#### Aim of the task
Retype all of the data. Every line must match exactly.

#### Supplied information
┄┄┄┄┄┄┄┄┄┄┄┄┄┄┄┄┄┄┄┄
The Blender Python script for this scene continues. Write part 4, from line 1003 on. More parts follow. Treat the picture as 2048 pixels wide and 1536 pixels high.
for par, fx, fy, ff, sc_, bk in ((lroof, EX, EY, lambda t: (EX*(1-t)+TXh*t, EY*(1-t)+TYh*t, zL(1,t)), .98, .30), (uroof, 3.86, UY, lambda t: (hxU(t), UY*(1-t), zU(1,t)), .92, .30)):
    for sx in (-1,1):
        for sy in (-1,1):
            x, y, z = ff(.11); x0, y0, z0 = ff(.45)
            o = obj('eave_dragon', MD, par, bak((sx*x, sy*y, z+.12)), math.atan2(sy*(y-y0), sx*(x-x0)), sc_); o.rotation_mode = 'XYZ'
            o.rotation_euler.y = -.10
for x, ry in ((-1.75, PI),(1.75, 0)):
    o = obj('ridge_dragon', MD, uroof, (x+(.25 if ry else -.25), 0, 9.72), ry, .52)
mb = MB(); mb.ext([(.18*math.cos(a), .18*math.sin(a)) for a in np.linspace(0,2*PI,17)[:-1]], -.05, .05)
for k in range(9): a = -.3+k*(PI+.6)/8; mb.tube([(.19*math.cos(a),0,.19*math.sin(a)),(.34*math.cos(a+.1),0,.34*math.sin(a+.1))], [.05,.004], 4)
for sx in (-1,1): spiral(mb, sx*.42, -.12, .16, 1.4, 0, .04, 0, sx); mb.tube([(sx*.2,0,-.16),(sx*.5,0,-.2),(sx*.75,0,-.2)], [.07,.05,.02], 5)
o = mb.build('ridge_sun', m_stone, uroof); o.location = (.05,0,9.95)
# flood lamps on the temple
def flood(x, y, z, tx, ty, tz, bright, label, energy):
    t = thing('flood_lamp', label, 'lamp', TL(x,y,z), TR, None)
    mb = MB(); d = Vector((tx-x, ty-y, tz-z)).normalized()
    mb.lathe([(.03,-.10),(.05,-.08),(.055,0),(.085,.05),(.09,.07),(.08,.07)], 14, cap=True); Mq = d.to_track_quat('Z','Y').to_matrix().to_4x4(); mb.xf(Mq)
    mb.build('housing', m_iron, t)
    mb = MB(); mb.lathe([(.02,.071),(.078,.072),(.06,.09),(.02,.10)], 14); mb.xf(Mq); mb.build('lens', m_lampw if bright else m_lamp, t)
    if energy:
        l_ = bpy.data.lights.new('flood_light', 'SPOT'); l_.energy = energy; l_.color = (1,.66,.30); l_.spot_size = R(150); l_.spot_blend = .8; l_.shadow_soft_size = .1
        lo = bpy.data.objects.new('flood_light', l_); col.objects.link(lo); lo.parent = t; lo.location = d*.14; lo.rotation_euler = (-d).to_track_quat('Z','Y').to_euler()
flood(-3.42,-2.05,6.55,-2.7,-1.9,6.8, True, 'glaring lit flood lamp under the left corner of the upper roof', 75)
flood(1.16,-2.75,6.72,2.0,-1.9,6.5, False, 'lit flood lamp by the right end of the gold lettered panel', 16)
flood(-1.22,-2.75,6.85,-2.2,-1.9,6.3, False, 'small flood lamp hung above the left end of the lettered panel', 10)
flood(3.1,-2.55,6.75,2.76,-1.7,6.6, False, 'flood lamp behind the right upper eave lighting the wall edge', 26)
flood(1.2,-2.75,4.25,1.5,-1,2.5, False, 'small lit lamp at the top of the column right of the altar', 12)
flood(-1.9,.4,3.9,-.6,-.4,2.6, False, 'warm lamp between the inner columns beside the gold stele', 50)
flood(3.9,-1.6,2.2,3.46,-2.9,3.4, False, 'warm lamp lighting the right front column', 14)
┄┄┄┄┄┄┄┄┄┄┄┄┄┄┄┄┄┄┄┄
#### Task output
The Blender Python script for this scene continues. Write part 4, from line 1003 on. More parts follow. Treat the picture as 2048 pixels wide and 1536 pixels high.
for par, fx, fy, ff, sc_, bk in ((lroof, EX, EY, lambda t: (EX*(1-t)+TXh*t, EY*(1-t)+TYh*t, zL(1,t)), .98, .30), (uroof, 3.86, UY, lambda t: (hxU(t), UY*(1-t), zU(1,t)), .92, .30)):
    for sx in (-1,1):
        for sy in (-1,1):
            x, y, z = ff(.11); x0, y0, z0 = ff(.45)
            o = obj('eave_dragon', MD, par, bak((sx*x, sy*y, z+.12)), math.atan2(sy*(y-y0), sx*(x-x0)), sc_); o.rotation_mode = 'XYZ'
            o.rotation_euler.y = -.10
for x, ry in ((-1.75, PI),(1.75, 0)):
    o = obj('ridge_dragon', MD, uroof, (x+(.25 if ry else -.25), 0, 9.72), ry, .52)
mb = MB(); mb.ext([(.18*math.cos(a), .18*math.sin(a)) for a in np.linspace(0,2*PI,17)[:-1]], -.05, .05)
for k in range(9): a = -.3+k*(PI+.6)/8; mb.tube([(.19*math.cos(a),0,.19*math.sin(a)),(.34*math.cos(a+.1),0,.34*math.sin(a+.1))], [.05,.004], 4)
for sx in (-1,1): spiral(mb, sx*.42, -.12, .16, 1.4, 0, .04, 0, sx); mb.tube([(sx*.2,0,-.16),(sx*.5,0,-.2),(sx*.75,0,-.2)], [.07,.05,.02], 5)
o = mb.build('ridge_sun', m_stone, uroof); o.location = (.05,0,9.95)
# flood lamps on the temple
def flood(x, y, z, tx, ty, tz, bright, label, energy):
    t = thing('flood_lamp', label, 'lamp', TL(x,y,z), TR, None)
    mb = MB(); d = Vector((tx-x, ty-y, tz-z)).normalized()
    mb.lathe([(.03,-.10),(.05,-.08),(.055,0),(.085,.05),(.09,.07),(.08,.07)], 14, cap=True); Mq = d.to_track_quat('Z','Y').to_matrix().to_4x4(); mb.xf(Mq)
    mb.build('housing', m_iron, t)
    mb = MB(); mb.lathe([(.02,.071),(.078,.072),(.06,.09),(.02,.10)], 14); mb.xf(Mq); mb.build('lens', m_lampw if bright else m_lamp, t)
    if energy:
        l_ = bpy.data.lights.new('flood_light', 'SPOT'); l_.energy = energy; l_.color = (1,.66,.30); l_.spot_size = R(150); l_.spot_blend = .8; l_.shadow_soft_size = .1
        lo = bpy.data.objects.new('flood_light', l_); col.objects.link(lo); lo.parent = t; lo.location = d*.14; lo.rotation_euler = (-d).to_track_quat('Z','Y').to_euler()
flood(-3.42,-2.05,6.55,-2.7,-1.9,6.8, True, 'glaring lit flood lamp under the left corner of the upper roof', 75)
flood(1.16,-2.75,6.72,2.0,-1.9,6.5, False, 'lit flood lamp by the right end of the gold lettered panel', 16)
flood(-1.22,-2.75,6.85,-2.2,-1.9,6.3, False, 'small flood lamp hung above the left end of the lettered panel', 10)
flood(3.1,-2.55,6.75,2.76,-1.7,6.6, False, 'flood lamp behind the right upper eave lighting the wall edge', 26)
flood(1.2,-2.75,4.25,1.5,-1,2.5, False, 'small lit lamp at the top of the column right of the altar', 12)
flood(-1.9,.4,3.9,-.6,-.4,2.6, False, 'warm lamp between the inner columns beside the gold stele', 50)
flood(3.9,-1.6,2.2,3.46,-2.9,3.4, False, 'warm lamp lighting the right front column', 14)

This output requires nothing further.